- [What is being asked]
Each line from the top of the listing through the one holding "PI = math.pi" should be restated word for word, with nothing added and no pictures.
★ ★ ★ ★ ★ ★ ★
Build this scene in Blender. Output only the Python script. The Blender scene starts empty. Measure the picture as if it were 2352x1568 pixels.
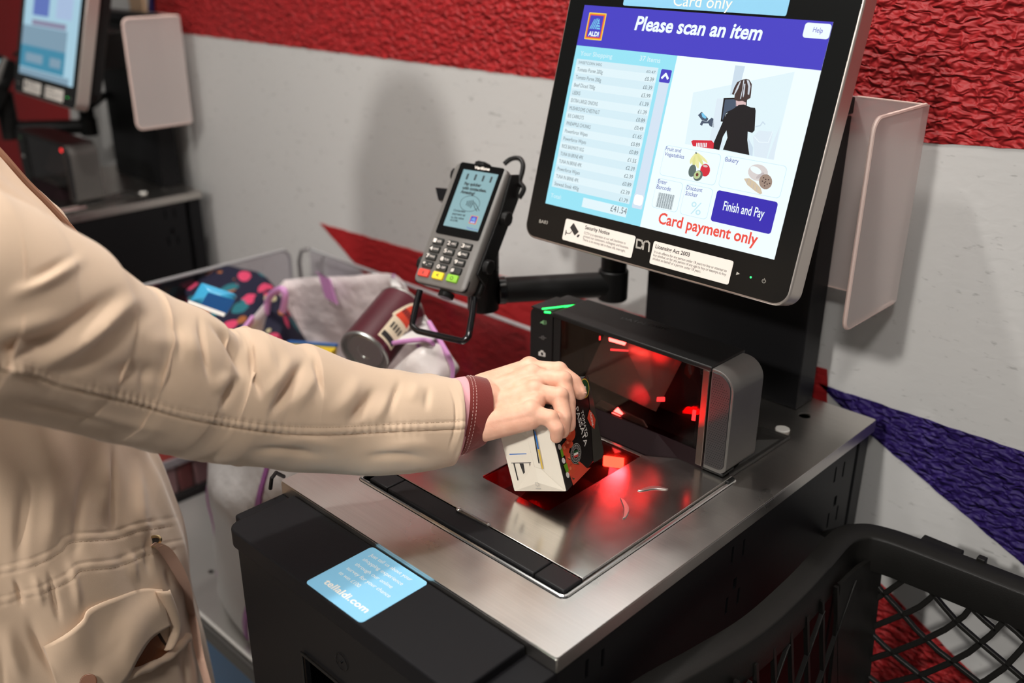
import bpy, bmesh, math, random
import numpy as np
from mathutils import Vector, Matrix
from mathutils.bvhtree import BVHTree

random.seed(7)
rng = np.random.default_rng(7)
scene = bpy.context.scene
COL = scene.collection
PI = math.pi

# ---------------------------------------------------------------- camera
FPX, IW, IH = 2221.615, 2352, 1568
CAM = np.array([0.412323, -0.485055, 1.454544])
AZ, EL, ROLL = -0.765175, -0.401076, 0.005142
_f = np.array([math.cos(EL) * math.sin(AZ), math.cos(EL) * math.cos(AZ), math.sin(EL)])
_r = np.cross(_f, [0, 0, 1]); _r /= np.linalg.norm(_r)
_u = np.cross(_r, _f)
RGT = math.cos(ROLL) * _r + math.sin(ROLL) * _u
UPV = -math.sin(ROLL) * _r + math.cos(ROLL) * _u
FWD = _f
cd = bpy.data.cameras.new('camera')
cam = bpy.data.objects.new('camera', cd)
COL.objects.link(cam)
cam.matrix_world = Matrix([[RGT[0], UPV[0], -FWD[0], CAM[0]], [RGT[1], UPV[1], -FWD[1], CAM[1]],
                           [RGT[2], UPV[2], -FWD[2], CAM[2]], [0, 0, 0, 1]])
cd.sensor_width = 36.0
cd.lens = FPX / IW * 36.0
cd.clip_start = 0.05
cd.dof.use_dof = True
cd.dof.focus_distance = 0.99
cd.dof.aperture_fstop = 3.2
scene.camera = cam

# ---------------------------------------------------------------- light and exposure
scene.view_settings.view_transform = 'Standard'
scene.view_settings.look = 'None'
scene.view_settings.exposure = 0.0
scene.view_settings.gamma = 1.0
scene.view_settings.use_curve_mapping = False
world = bpy.data.worlds.new('shop_light'); scene.world = world
world.use_nodes = True
bg = world.node_tree.nodes['Background']
bg.inputs[0].default_value = (1.0, 0.96, 0.92, 1)
bg.inputs[1].default_value = 0.11


def area_lamp(name, loc, aim, size, power, color=(1, 0.955, 0.90), shape='DISK', sy=None, spread=None):
    l = bpy.data.lights.new(name, 'AREA')
    l.shape = shape; l.size = size
    if sy: l.size_y = sy
    l.energy = power; l.color = color
    if spread: l.spread = spread
    o = bpy.data.objects.new(name, l); COL.objects.link(o)
    o.location = loc
    o.rotation_euler = (Vector(aim) - Vector(loc)).to_track_quat('-Z', 'Y').to_euler()
    return o


# ceiling lamps of the shop and one added panel: track spotlights and long panels, all near the ceiling
area_lamp('track_spotlight', (-0.15, -3.0, 2.86), (-0.2, 0.4, 1.0), 0.20, 12.5, spread=math.radians(80))
area_lamp('track_spotlight', (-0.78, 0.10, 2.9), (-0.2, 0.3, 0.9), 0.12, 22)
area_lamp('track_spotlight', (0.85, -1.5, 2.9), (-0.4, -0.1, 1.0), 0.30, 4.2, spread=math.radians(66))
area_lamp('overhead_panel_light', (-1.4, -1.6, 2.95), (-1.4, -1.6, 0), 1.2, 6, shape='RECTANGLE', sy=0.3)
area_lamp('overhead_panel_light', (0.6, 0.1, 2.95), (0.6, 0.1, 0), 1.2, 3.5, shape='RECTANGLE', sy=0.3)
area_lamp('overhead_panel_light', (-0.6, 0.22, 2.95), (-0.6, 0.22, 0), 1.5, 11, shape='RECTANGLE', sy=0.25)  # added over the counter to brighten the front corner of the steel top


# ---------------------------------------------------------------- sight lines and frames
def ray(x, y):
    d = FWD * FPX + RGT * (x - IW / 2) - UPV * (y - IH / 2)
    return d / np.linalg.norm(d)


def on(ax, val, x, y):
    d = ray(x, y); i = 'xyz'.index(ax)
    return CAM + (val - CAM[i]) / d[i] * d


def at(dist, x, y):
    return CAM + dist * ray(x, y)


def onplane(o, n, x, y):
    d = ray(x, y)
    return CAM + ((np.array(o) - CAM) @ n) / (d @ n) * d


def proj(P):
    d = P - CAM
    z = d @ FWD
    return np.stack([IW / 2 + FPX * (d @ RGT) / z, IH / 2 - FPX * (d @ UPV) / z], -1)


# ---------------------------------------------------------------- materials
def srgb(r, g, b):
    def c(v):
        v /= 255.0
        return v / 12.92 if v <= 0.04045 else ((v + 0.055) / 1.055) ** 2.4
    return (c(r), c(g), c(b), 1)


class NT:
    def __init__(s, m):
        m.use_nodes = True
        s.t = m.node_tree; s.b = s.t.nodes['Principled BSDF']; s.out = s.t.nodes['Material Output']

    def n(s, typ, **kw):
        o = s.t.nodes.new(typ)
        for k, v in kw.items():
            if k in o.inputs: o.inputs[k].default_value = v
            else: setattr(o, k, v)
        return o

    def l(s, a, b): s.t.links.new(a, b)


def setb(b, **kw):
    names = dict(rough='Roughness', metal='Metallic', spec='Specular IOR Level', trans='Transmission Weight', alpha='Alpha',
                 coat='Coat Weight', coatr='Coat Roughness', ani='Anisotropic', sss='Subsurface Weight', sheen='Sheen Weight', ior='IOR')
    for k, v in kw.items(): b.inputs[names[k]].default_value = v


def mat(name, col, bump=None, var=0.0, emit=None, es=1.0, **kw):
    """bump = (scale, strength, distance); var = slight colour variation"""
    m = bpy.data.materials.new(name); t = NT(m)
    t.b.inputs['Base Color'].default_value = col
    setb(t.b, **kw)
    tc = None
    if bump or var: tc = t.n('ShaderNodeTexCoord')
    if var:
        nz = t.n('ShaderNodeTexNoise', Scale=var[0] if isinstance(var, tuple) else 40.0, Detail=4.0)
        t.l(tc.outputs['Object'], nz.inputs['Vector'])
        a = var[1] if isinstance(var, tuple) else var
        mr = t.n('ShaderNodeMapRange'); mr.inputs[3].default_value = 1 - a; mr.inputs[4].default_value = 1 + a
        t.l(nz.outputs['Fac'], mr.inputs[0])
        mx = t.n('ShaderNodeVectorMath', operation='SCALE'); mx.inputs[0].default_value = col[:3]
        t.l(mr.outputs[0], mx.inputs['Scale']); t.l(mx.outputs[0], t.b.inputs['Base Color'])
    if bump:
        nz = t.n('ShaderNodeTexNoise', Scale=bump[0], Detail=3.0)
        t.l(tc.outputs['Object'], nz.inputs['Vector'])
        bp = t.n('ShaderNodeBump', Strength=bump[1], Distance=bump[2])
        t.l(nz.outputs['Fac'], bp.inputs['Height']); t.l(bp.outputs[0], t.b.inputs['Normal'])
    if emit:
        t.b.inputs['Emission Color'].default_value = emit; t.b.inputs['Emission Strength'].default_value = es
    return m


def brushed(name, col, rough=0.3, ani=0.75):
    m = bpy.data.materials.new(name); t = NT(m)
    setb(t.b, metal=1.0, rough=rough, ani=ani)
    geo = t.n('ShaderNodeNewGeometry')
    mp = t.n('ShaderNodeMapping'); mp.inputs['Scale'].default_value = (9, 900, 900)
    t.l(geo.outputs['Position'], mp.inputs['Vector'])
    nz = t.n('ShaderNodeTexNoise', Scale=1.0, Detail=4.0, Roughness=0.65); t.l(mp.outputs[0], nz.inputs['Vector'])
    mr = t.n('ShaderNodeMapRange'); mr.inputs[3].default_value = 0.82; mr.inputs[4].default_value = 1.12
    t.l(nz.outputs['Fac'], mr.inputs[0])
    sc = t.n('ShaderNodeVectorMath', operation='SCALE'); sc.inputs[0].default_value = col[:3]
    t.l(mr.outputs[0], sc.inputs['Scale']); t.l(sc.outputs[0], t.b.inputs['Base Color'])
    n2 = t.n('ShaderNodeTexNoise', Scale=14.0, Detail=5.0); t.l(geo.outputs['Position'], n2.inputs['Vector'])
    m2 = t.n('ShaderNodeMapRange'); m2.inputs[3].default_value = rough - 0.09; m2.inputs[4].default_value = rough + 0.11
    t.l(n2.outputs['Fac'], m2.inputs[0]); t.l(m2.outputs[0], t.b.inputs['Roughness'])
    bp = t.n('ShaderNodeBump', Strength=0.05, Distance=0.0004); t.l(nz.outputs['Fac'], bp.inputs['Height'])
    t.l(bp.outputs[0], t.b.inputs['Normal'])
    tg = t.n('ShaderNodeCombineXYZ'); tg.inputs[1].default_value = 1.0
    t.l(tg.outputs[0], t.b.inputs['Tangent'])
    return m


def pane(name, tint, gloss=0.12, rough=0.02, body=None, bodyfac=0.0):
    """a thin clear sheet: see-through with tint, a little mirror, optionally some milky body"""
    m = bpy.data.materials.new(name); t = NT(m)
    t.t.nodes.remove(t.b)
    tr = t.n('ShaderNodeBsdfTransparent'); tr.inputs[0].default_value = tint
    last = tr.outputs[0]
    if body:
        df = t.n('ShaderNodeBsdfDiffuse'); df.inputs[0].default_value = body
        tl = t.n('ShaderNodeBsdfTranslucent'); tl.inputs[0].default_value = body
        ms = t.n('ShaderNodeMixShader'); ms.inputs[0].default_value = 0.45
        t.l(df.outputs[0], ms.inputs[1]); t.l(tl.outputs[0], ms.inputs[2])
        mb = t.n('ShaderNodeMixShader'); mb.inputs[0].default_value = bodyfac
        t.l(last, mb.inputs[1]); t.l(ms.outputs[0], mb.inputs[2]); last = mb.outputs[0]
    gl = t.n('ShaderNodeBsdfGlossy'); gl.inputs['Roughness'].default_value = rough
    lw = t.n('ShaderNodeLayerWeight'); lw.inputs['Blend'].default_value = 0.5
    pw = t.n('ShaderNodeMath', operation='POWER'); pw.inputs[1].default_value = 5.0; t.l(lw.outputs['Facing'], pw.inputs[0])
    ad = t.n('ShaderNodeMath', operation='MULTIPLY_ADD'); ad.inputs[1].default_value = 0.8; ad.inputs[2].default_value = gloss * .6
    t.l(pw.outputs[0], ad.inputs[0])
    mg = t.n('ShaderNodeMixShader'); t.l(ad.outputs[0], mg.inputs[0])
    t.l(last, mg.inputs[1]); t.l(gl.outputs[0], mg.inputs[2])
    t.l(mg.outputs[0], t.out.inputs['Surface'])
    return m


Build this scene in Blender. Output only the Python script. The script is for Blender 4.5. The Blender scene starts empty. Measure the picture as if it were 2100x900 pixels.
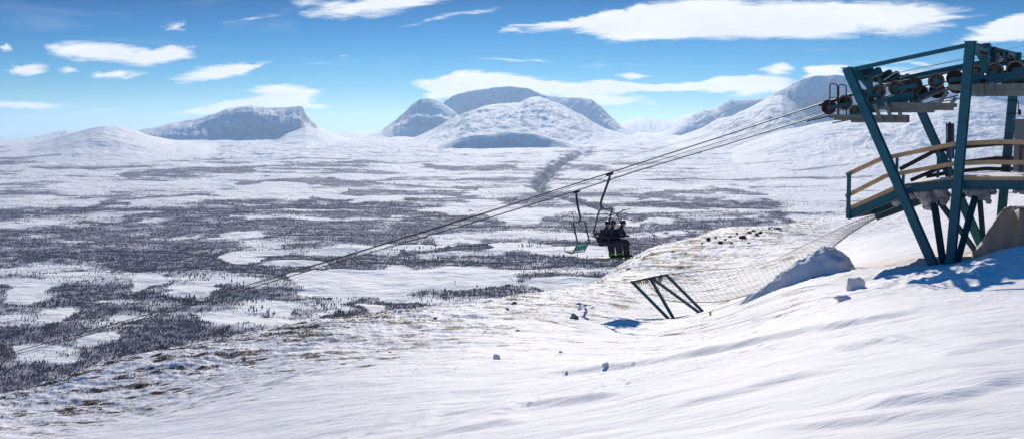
import bpy, bmesh, math, random
import numpy as np
import time; _t0 = time.time()
from mathutils import Vector, Matrix
R = math.radians
sc = bpy.context.scene
col = sc.collection

# ------------------------------------------------------------------ camera, world, sun, exposure
PITCH = R(4.7)
CP, SP = math.cos(PITCH), math.sin(PITCH)
F = 2250.0
cam_d = bpy.data.cameras.new('camera')
cam = bpy.data.objects.new('camera', cam_d); col.objects.link(cam)
cam_d.sensor_width = 36.0; cam_d.lens = 36.0*F/2100.0
cam_d.clip_start = 0.1; cam_d.clip_end = 150000.0
cam.location = (0, 0, 0); cam.rotation_euler = (R(90)-PITCH, 0, 0)
sc.camera = cam
sc.view_settings.view_transform = 'Standard'; sc.view_settings.look = 'None'
sc.view_settings.gamma = 1.0; sc.view_settings.use_curve_mapping = False
sc.view_settings.exposure = 0.03
SUN_AZ, SUN_EL = R(1.0), R(28.0)          # azimuth to the right of +Y
sun_dir = Vector((math.sin(SUN_AZ)*math.cos(SUN_EL), math.cos(SUN_AZ)*math.cos(SUN_EL), math.sin(SUN_EL)))
sl = bpy.data.lights.new('sun', 'SUN'); sl.energy = 4.1; sl.angle = R(0.53); sl.color = (1.0, 0.93, 0.83)
so = bpy.data.objects.new('sun', sl); col.objects.link(so)
so.rotation_euler = (-sun_dir).to_track_quat('-Z', 'Y').to_euler()

def ray(x, y):
    u = (x-1050.0)/F; v = (450.0-y)/F
    return u, CP+v*SP, v*CP-SP

world = bpy.data.worlds.new('World'); sc.world = world; world.use_nodes = True
wt = world.node_tree; wt.nodes.clear()
def N(t, typ, **kw):
    n = t.nodes.new(typ)
    for k, v in kw.items(): setattr(n, k, v)
    return n
def setin(n, **kw):
    for k, v in kw.items(): n.inputs[k].default_value = v
def math_n(t, op, a, b=None, c=None, clamp=False):
    n = N(t, 'ShaderNodeMath', operation=op); n.use_clamp = clamp
    for i, s in enumerate((a, b, c)):
        if s is None: continue
        if isinstance(s, (int, float)): n.inputs[i].default_value = s
        else: t.links.new(s, n.inputs[i])
    return n.outputs[0]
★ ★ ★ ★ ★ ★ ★
- [Completed task]
Build this scene in Blender. Output only the Python script. The Blender scene starts empty. Measure the picture as if it were 2352x1568 pixels.
import bpy, bmesh, math, random
import numpy as np
from mathutils import Vector, Matrix
from mathutils.bvhtree import BVHTree

random.seed(7)
rng = np.random.default_rng(7)
scene = bpy.context.scene
COL = scene.collection
PI = math.pi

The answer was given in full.